Rather than making those heavy super mega chocolate cookies I normally make, I decided I wanted something lighter, fresher, something that would be great with a cup of coffee. I decided to take a usual cookie recipe and tweak by lightening the sugar and adding a little lemon, fruit, and love. Okay, not love, but I did really like the way they turned out. I call them Lemon White Chocolate Craisin Cookies ’cause I like the alliteration at the end there. I’m sure it should probably be something like the Lemon White Chocolate Craisin is a trademarked name of the Ocean Spray Company Cookies, or the much less exciting Lemon White Chocolate Dried Cranberry Cookies, but who the hell cares?
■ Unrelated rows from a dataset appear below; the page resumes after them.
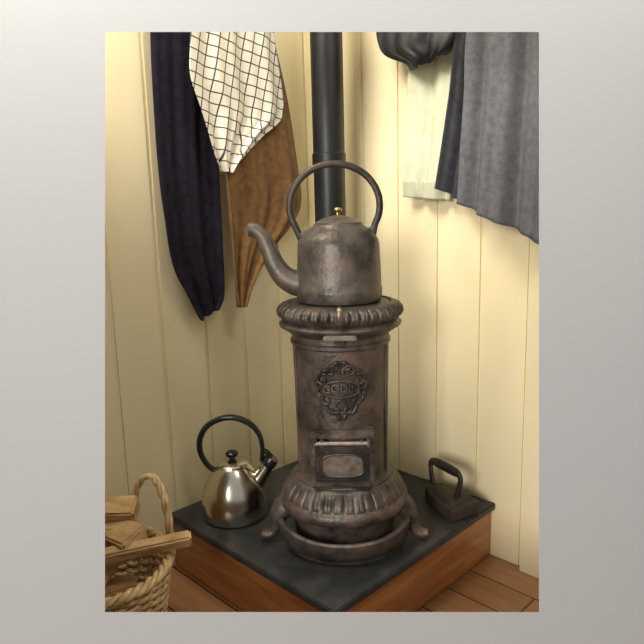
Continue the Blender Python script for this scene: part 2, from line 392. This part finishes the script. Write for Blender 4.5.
cloth('navy_bath_towel','x',.030,[((-.665,1.585),(-.50,1.585)),((-.683,1.38),(-.475,1.41)),((-.69,1.18),(-.48,1.24)),((-.690,1.01),(-.49,1.085)),((-.683,.90),(-.490,.95)),((-.668,.76),(-.492,.80)),((-.628,.67),(-.494,.70)),((-.592,.597),(-.500,.645)),((-.580,.585),(-.520,.610))],M_navy,folds=2.2,amp=.010,thick=.007)
cloth('brown_hand_towel','x',.066,[((-.50,1.585),(-.32,1.585)),((-.50,1.40),(-.275,1.43)),((-.50,1.22),(-.225,1.25)),((-.49,1.05),(-.190,1.047)),((-.485,.96),(-.178,.93)),((-.48,.86),(-.218,.86)),((-.475,.78),(-.315,.775)),((-.470,.68),(-.395,.68)),((-.458,.612),(-.440,.612))],M_brown,folds=2.5,amp=.012,phase=1,thick=.007)
cloth('checked_tea_towel','x',.100,[((-.52,1.585),(-.36,1.585)),((-.592,1.42),(-.305,1.46)),((-.607,1.34),(-.290,1.37)),((-.610,1.27),(-.272,1.26)),((-.582,1.19),(-.278,1.185)),((-.562,1.13),(-.36,1.125)),((-.54,1.06),(-.44,1.06)),((-.515,1.015),(-.49,1.017))],M_check,folds=2.3,amp=.013,phase=2.2,thick=.002)
cloth('black_padded_jacket','y',.085,[((.36,1.555),(.56,1.555)),((.330,1.45),(.600,1.46)),((.332,1.39),(.600,1.40)),((.355,1.35),(.595,1.36)),((.425,1.32),(.580,1.335)),((.445,1.295),(.56,1.325))],M_jacket,folds=2,amp=.010,bulge=.025,thick=.012,drift=1.5)
ps=empty('pale_cotton_shirt',(0,0,0))
cloth('sleeve','y',.035,[((.46,1.555),(.60,1.555)),((.408,1.33),(.60,1.33)),((.402,1.20),(.60,1.20)),((.396,1.06),(.58,1.05)),((.390,.96),(.55,.955)),((.389,.938),(.545,.925))],M_pale,folds=1.6,amp=.012,phase=.5,thick=.004,parent=ps)
cloth('cuff_band','y',.0355,[((.3875,.985),(.551,.972)),((.3875,.960),(.549,.950)),((.3865,.935),(.547,.921))],M_seam,folds=1.6,amp=.012,amp_top=1,phase=1.55,drift=.05,thick=.010,parent=ps,nv=12)
cloth('charcoal_wool_coat','y',.075,[((.66,1.555),(.80,1.555)),((.600,1.37),(.80,1.37)),((.578,1.2),(.80,1.18)),((.553,1.05),(.80,1.0)),((.534,.955),(.80,.845))],M_char,folds=3.2,amp=.018,phase=.8,thick=.006)
cloth('grey_wool_coat','y',.130,[((.74,1.555),(.98,1.555)),((.665,1.37),(1.05,1.37)),((.655,1.2),(1.06,1.2)),((.645,1.05),(1.06,1.0)),((.636,.912),(1.06,.740))],M_grey,folds=3.1,amp=.019,phase=2.5,thick=.006,amp_top=.7,nu=110,drift=.2)
def peg_rail(name,axis,lo,hi,z,pegs):
    r=empty(name,(0,0,0)); c=(lo+hi)/2
    if axis=='x': box('rail',(.018,hi-lo,.07),(.0095,c,z),M_cream,r,.004)
    else: box('rail',(hi-lo,.018,.07),(c,-.0095,z),M_cream,r,.004)
    for i,p in enumerate(pegs):
        P=[(.015,p,z),(.06,p,z+.004),(.115,p,z+.02)] if axis=='x' else [(p,-.015,z),(p,-.06,z+.004),(p,-.13,z+.02)]
        tube('peg_%d'%(i+1),P,[.009,.008,.012],M_wood,r,n=12)
peg_rail('peg_rail','x',-.95,-.12,1.60,[-.585,-.43,-.22])
peg_rail('peg_rail.001','y',.22,1.15,1.575,[.46,.62,.80,.92])
# ---------------------------------------------------------------- camera
C=Vector((1.624,-1.657,.926))
Rt=Vector((.7108,.7029,-.0263)); Up=Vector((-.1122,.1502,.9823)); Fw=Vector((-.6944,.6953,-.1856))
Mx=Matrix(((Rt.x,Up.x,-Fw.x,C.x),(Rt.y,Up.y,-Fw.y,C.y),(Rt.z,Up.z,-Fw.z,C.z),(0,0,0,1)))
cam=bpy.data.cameras.new('camera'); co=bpy.data.objects.new('camera',cam); COL.objects.link(co)
co.matrix_world=Mx; cam.sensor_width=36; cam.lens=36*635/644; cam.clip_start=.02; S.camera=co
# ---------------------------------------------------------------- added grey board framing the corner, its opening in place of the flat poster
# stand-in for the wall around the poster, tilted square to the camera, 4 cm thick; the 0.85 x 1.14 m opening has splayed reveals
def ringv(hx,hy,z): return [(-hx,-hy,z),(hx,-hy,z),(hx,hy,z),(-hx,hy,z)]
X,T,B=1.2,.80,-.86
def outer(z): return [(-X,B,z),(X,B,z),(X,T,z),(-X,T,z)]
V=ringv(.4272,.5709,0)+ringv(.452,.596,-.04)+outer(0)+outer(-.04); Fc=[]
for i in range(4):
    k=(i+1)%4
    Fc+= [(i,k,4+k,4+i),(8+i,8+k,k,i),(12+i,12+k,4+k,4+i),(8+i,8+k,12+k,12+i)]
o=newobj('poster_surround_board',V,Fc,M_gall,smooth=False)
o.matrix_world=Matrix.Translation((.756,-.788,.694))@Mx.to_3x3().to_4x4()
# ---------------------------------------------------------------- lights
def area(name,loc,target,size,energy,col=(1,1,1),sy=None):
    l=bpy.data.lights.new(name,'AREA'); l.energy=energy; l.color=col; l.size=size
    if sy: l.shape='RECTANGLE'; l.size_y=sy
    o=bpy.data.objects.new(name,l); o.location=loc; o.rotation_euler=(Vector(target)-Vector(loc)).to_track_quat('-Z','Y').to_euler(); COL.objects.link(o); return o
area('window_light',(.30,-1.35,2.3),(.55,-.3,.45),.65,42,(1,.94,.82))
area('room_light',(2.0,-4.6,1.5),(.6,-.7,.6),1.3,130,(1,.96,.90))
area('side_light',(1.5,-.5,2.2),(.2,-.4,.5),.6,14,(1,.93,.8))
w=bpy.data.worlds.new('world'); S.world=w; w.use_nodes=True
w.node_tree.nodes['Background'].inputs['Color'].default_value=(1,.99,.97,1); w.node_tree.nodes['Background'].inputs['Strength'].default_value=.40
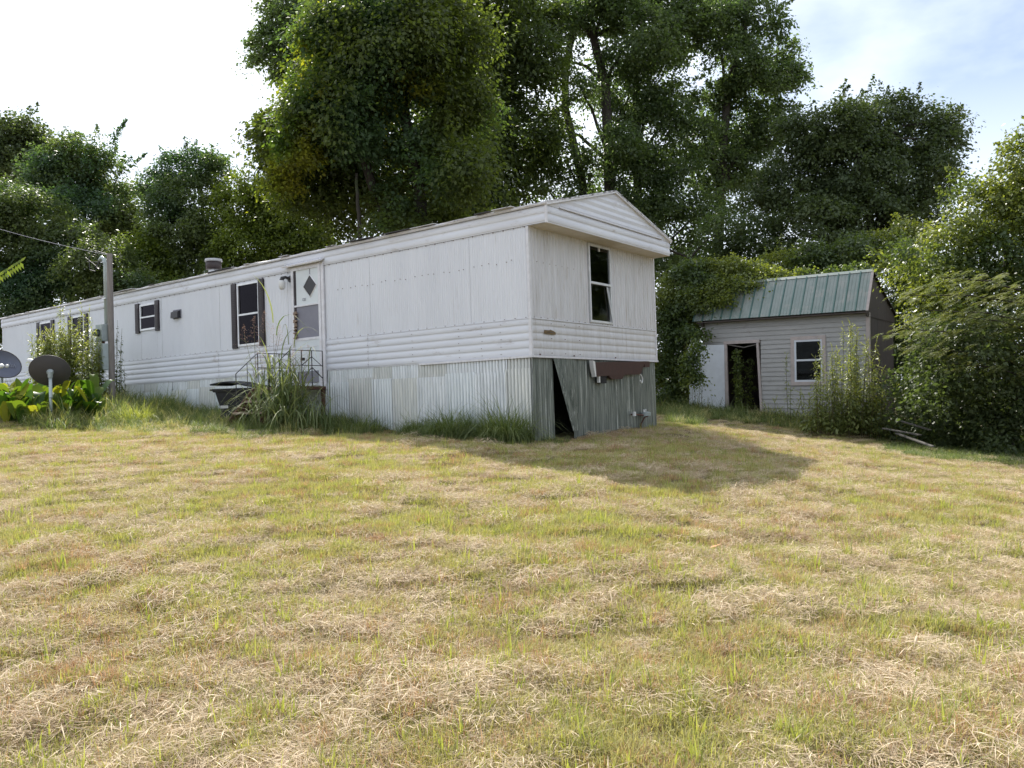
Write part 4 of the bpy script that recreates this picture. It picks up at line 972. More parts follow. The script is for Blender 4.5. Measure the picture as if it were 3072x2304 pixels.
tree('vine_column_tree', 'tall tree completely draped in vines left of the broad tree', LG,
     [(480,560,55),(530,510,60),(600,500,60),(650,540,45),(560,590,90),(560,700,100),(590,800,110),(480,640,50),(640,720,70),(640,480,25)], 34, 48000, .12, M['leafG'], r0_=.2, clump=.4, shell=.65, jit=1,
     sprigs=[(540,500,560,430),(620,500,700,470),(640,480,690,500),(580,470,590,420)])
tree('yellow_green_tree', 'yellow-green bushy tree between vine column and broad tree', LG,
     [(700,570,55),(760,560,55),(830,560,50),(740,640,90),(830,650,100),(730,740,90),(850,730,90),(930,760,90),(800,820,90),(690,820,70),(930,690,60)], 33, 52000, .13, M['leafY'], r0_=.2, clump=.45, jit=1)
tree('sapling_tree', 'small yellowish tree in the gap left of the vine column', LG, [(470,790,70),(430,740,50),(500,850,60),(440,850,80)], 33, 14000, .13, M['leafY'], r0_=.1, clump=.4, jit=.6)
tree('vine_covered_slope', 'large vine-smothered trees rolling down behind the left end of the home', LG,
     [(0,610,90),(100,650,100),(60,790,130),(180,760,110),(270,800,80),(160,900,110),(300,880,80),(390,850,70),(0,920,120),(-80,700,150),(430,930,60),(520,900,80),(640,890,80),(330,760,60),(250,700,50)], 31, 110000, .12, M['leafG'],
     r0_=.25, clump=.42, shell=.75, jit=1, limbs=False, cat='thicket')
# far wood closing the view low down behind everything
P_ = []
for i in range(60):
    x = -60 + 120 * rnd.random(); P_.append(((x, 50 + rnd.random() * 14, EYE + rnd.uniform(-1, 2.4)), rnd.uniform(1.6, 2.6), 1))
(dat, C) = crown_cloud(P_, 60000, .32, clump=.9, shell=.5)
fw = link_mesh('far_wood', np_mesh('far_wood', *dat), M['leafD']); tag(fw, 'distant low wood seen as one mass behind the trees', kind='stuff')
# woods all round the clearing, beyond and behind the place the photo was taken from
P_ = []
for i in range(90):
    a = math.radians(-75 + 190 * rnd.random()); rr_ = rnd.uniform(24, 32) if a < math.radians(40) else rnd.uniform(38, 55)
    x, y = rr_ * math.cos(a), -rr_ * math.sin(a) * (1 if a > 0 else .55) + (2 if a > 0 else 0)
    if y > 12: continue
    zb = g1(x, y); hh = rnd.uniform(1.5, 9 if a < math.radians(40) else 6)
    P_.append(((x, y, zb + hh), rnd.uniform(2.0, 3.2), 1))
(dat, C) = crown_cloud(P_, 60000, .34, clump=.9, shell=.6)
sw = link_mesh('surrounding_wood', np_mesh('surrounding_wood', *dat), M['leafG']); tag(sw, 'wood round the edge of the clearing', kind='stuff')
# sprig of leaves entering at the left edge
a = np.array(at(-30, 850, 9)); b = np.array(at(62, 790, 9)); m_ = 26; t_ = np.repeat(np.linspace(0, 1, 13), 2)
P = a + (b - a) * t_[:, None]; sd = np.tile([1, -1], 13)[:, None] * np.array([.1, 0, .5]); ax = sd + (b - a) * .8
v, f, tt = leaves(P + ax * .07, np.tile([0.2, -1, .5], (26, 1)) + RG.normal(size=(26, 3)) * .2, ax, np.full(26, .09), .4)
sp = link_mesh('leaf_sprig', np_mesh('leaf_sprig', v, f, tt), M['leafY']); tag(sp, 'bright green leaf sprig poking in from the left edge of the picture', 'branch')

# mimosa: feathery layered fronds
def mimosa():
    base = at(3030, 1250, 18.6); root = empty('mimosa_tree', (base.x, base.y, g1(base.x, base.y)))
    tag(root, 'feathery grey-green tree with layered fronds reaching left towards the shed', 'tree')
    O_ = np.array(root.location); parts = []
    spines = [((3072, 1030), (2690, 985), 1.0), ((3072, 1090), (2720, 1040), .9), ((3072, 900), (2690, 885), 1.0), ((3072, 870), (2800, 830), .8), ((3072, 990), (2880, 950), .8), ((3072, 1130), (2860, 1090), .8), ((3100, 960), (2760, 930), .7)]
    br = []
    for (a_, b_, dd) in spines:
        A = np.array(at(a_[0] + 60, a_[1] + 20, 17.2 + dd)) - O_; B = np.array(at(*b_, 16.4 + dd)) - O_
        br.append(([Vector(A), Vector((A + B) / 2 + np.array([0, 0, .12])), Vector(B)], .03, .006))
        nf = int(np.linalg.norm(B - A) * 24)
        for i in range(nf):
            t0 = RG.random(); c = A + (B - A) * t0 + np.array([0, 0, .45 * t0 * (1 - t0)]) + RG.normal(size=3) * np.array([.12, .35, .09])
            d = unit(B - A + RG.normal(size=3) * np.array([.6, .9, .1]) * np.linalg.norm(B-A) * .5); d[2] = d[2] * .6 - .22; d = unit(d)
            s_ = unit(np.cross(d, [0, 0, 1])); ln = RG.uniform(.22, .38); m_ = 9
            tq = np.repeat(np.linspace(0, 1, m_), 2); sg = np.tile([1, -1], m_)[:, None]
            wl = .12 * np.sin(np.pi * (tq * .8 + .15))
            Pp = c + d * (tq * ln)[:, None] + sg * s_ * (wl * .5)[:, None] + np.array([0, 0, -1]) * (tq**2 * .10)[:, None]
            tin = np.full(2 * m_, RG.random())
            parts.append(leaves(Pp, np.tile(np.cross(s_, d), (2 * m_, 1)) * np.sign(np.cross(s_, d)[2]) + RG.normal(size=(2*m_, 3)) * .15, sg * s_ + d * .3, wl + .02, .24, tin))
    v, f, t_ = join(parts); link_mesh('crown', np_mesh('crown', v, f, t_), M['leafM'], root)
    trunk_mesh(None, br + [([Vector((0, 0, -.3)), Vector((.1, 0, 1.2)), Vector((.3, -.6, 2.4))], .06, .03)], .1, n=5).build('trunk', M['bark'], root, smooth=True)
mimosa()

# vines on the shed
vroot = empty('shed_vine', (SP.x - 3.4, SP.y + 2.6, g1(SP.x - 3.4, SP.y + 2.6))); tag(vroot, 'leafy vine climbing the shed corner and spilling over its green roof', 'vine')
O_ = np.array(vroot.location)
vl = [(2070,985,40,28.2),(2050,950,45,28.0),(1985,930,50,26.4),(2020,870,60,26.2),(2075,825,55,26),(2130,815,50,25.9),(2190,808,45,25.7),(2245,812,42,25.4),(2290,825,34,25.1),(2330,832,26,24.9),(2365,838,16,24.7),(2140,865,42,25.2),(2195,862,36,25.0),(2245,856,28,24.8),(2285,850,20,24.7),(2070,885,42,25.6),(2035,930,45,25.9),(2090,915,20,25.1),(2150,900,22,24.9),(2175,898,12,24.7),
      (2010,990,50,26.2),(2050,1000,45,25.8),(2010,1060,50,26.0),(2040,1090,38,25.8),(2000,1130,50,26.2),(2040,1160,35,25.6),(2000,1190,45,25.8),(2040,1210,30,25.6),(2088,1000,26,24.9),(2100,1035,18,24.2),(2075,1065,16,24.2),(2075,1100,12,24.2),(2085,1130,9,24.2),(2400,826,14,24.5),(2440,820,14,24.4),(2490,815,14,24.0),(2540,810,14,23.7),(2590,806,12,23.4)]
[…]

Lemon White Chocolate Craisin Cookie

1 cup (2 sticks) butter, softened

3/4 cup granulated sugar

1/2 cup backed brown sugar

1 egg

1 tsp vanilla

2 TBSP juice of a lemon

1 tsp lemon zest

2 1/2 cup flour

1/2 tsp Baking Soda

1/2 tsp salt

2/3 cups Ghirardelli white chocolate chips. I know, that’s pretentious, but they really are the best for baking.

1/2 cup dried cranberries (Guess which brand I used?)

Preheat the oven to 350 degrees. Beat the butter and sugar until delicious creamed. Add the egg and vanilla; beat until incorporated. Add the lemon juice (and take the 2 seconds and spend the 30 cents on a reallemon for that) and zest, and whip until it’s all combined.

Now at this point I’m supposed to tell you something like “In a separate bowl whisk together the flour, salt, and baking soda, then add slowly to the butter mixture…”, but I’m not going to tell you that. I made this recipe a couple of times (that’s what you do when you test and create recipes), once doing the flour and crap whisked in a separate bowl, and once at the end just adding it ingredient by ingredient. I’m going to blow your mind: It made NO difference. None. I bake to make my house smell all warm, fuzzy, and comforting, and to make my fatass fatter. Not for the delicate art of it all.

SO, once you got the butter and everything else mixed, add the flour. I added it a cup first, mixing well, then a cup and a half just so it wouldn’t make a mess. Then the salt, and then the baking soda. Mix until everything is combined. Add the white chocolate and the Craisins last; I have to do this quickly or I find my friends poaching the best ingredients.

Spray a cookie pan with nonp-stick spray and bake heaping tablespoon balls of dough, eight at a time per sheet for 10-12 minutes. I like my cookies chewy, so I did about 11 minutes on these. This recipe makes 24 good-sized cookies, not “fun” size, which is a size I call “small as crap”. I took a picture below of the sized balls of dough versus the final product to give you an idea of size. I don’t have huge man hands or weirdo tiny girl hands like I’m still a child, but I don’t like the way they look in this photo either…

I found these the right sweetness to have with a cup of coffee in lieu of a biscotti. There is a simple glaze, however, that really gives them an extra punch of lemony flavor. When I asked my buds if they “needed” the glaze their response was thus:

“I’m not going to say the need the glaze, because they’re very tasty, but….well, everything’s better with stuff on top.”

My friends loved this glaze like a six year old loves Dunkaroos, but I prefer them without, or with very little glaze.

Simple Lemon Glaze for Anything, but Especially Good with these Cookies

1 cup confectioners sugar

3 TBSP lemon juice

The zest of 1 lemon

Whisk everything together and drizzle lightly over cooled cookies. Or french toast. Or pork chops. Hell, it’s simple and awesome, throw it on anything. But make sure to enjoy the cookies.